Everyone holds their yarn a little differently when knitting. Two main camps are divided between knitters who hold the yarn in their left hand (Continental Knitters or “Pickers”) and those who hold the yarn in their right hand (English Knitters or “Throwers.”) Even within those groups, there is much variation. The following notes and the video below show how I hold my yarn to knit Continental:
Wrap the yarn from the ball (the “working yarn”) around your left pinky finger, then across your palm and over your index finger with the yarn coming off the front of your index finger and to your work. Then wrap your left hand gently around the left needle. See Figure 1 below.
I like to hold my right need like I would a chef knife; some people hold it like a pencil.
Keep your two hands and the tips of the needles close together, like in Figure 2 below.
The left hand is in charge of the yarn, the right hand needle is the one moving around to do the work. If you’re using straight needles and working back and forth on a flat piece of work, you’ll work stitches on the left needle and move them to the right needle as you make each new stitch. At the end of the row, you put your right needle (with all the stitches) into your left hand and the now-empty needle into your right hand, and begin again.
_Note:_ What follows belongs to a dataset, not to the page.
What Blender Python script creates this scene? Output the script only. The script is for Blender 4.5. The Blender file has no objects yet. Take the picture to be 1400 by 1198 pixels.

Note that your work will look the most even if you move the stitches down the right needle every 3-4 stitches, rather than letting them stay scrunched up near the tip of your needle.
Figure 1
Figure 2
The following video shows how to wrap the yarn around your left hand step-by-step. The instructions are repeated several times so you can follow-along. I suggest you at least tie a slip knot onto your needle before starting the video.
Keeping your yarn and stitches sorted out can be tricky for a beginning (and sometimes an experienced) knitter. The following are some yarn and stitch orientation tips:
Unless instructed otherwise, always wrap the yarn counter-clockwise (for both knit and purl). You may also want to check out this video demonstrating which way to wrap the yarn and how to move the yarn under the needle at the end of the row to be set up correctly for the next row.
When making a knit stitch, the yarn needs to start at the back; when making a purl stitch, the yarn needs to start at the front.
Stitches need to sit the correct way on the needle or they will be twisted. See Figure 1 below, which is correct – the yarn in front on the needle is going toward the right. This is true for both knit and purl stitches, and if you’re working on either the front or back of the work.
If you put your work down partway through a row, make sure you have it oriented correctly before you resume your stitches. (If not, you’ll end up going backwards starting partway through your row.) If you’re in the middle of a row, the working yarn will be coming off the finished stitches on the right hand needle as shown in Figure 2 below. (When you start a new row, the yarn will come off the left need until you finish the first stitch, as shown in the photo above.)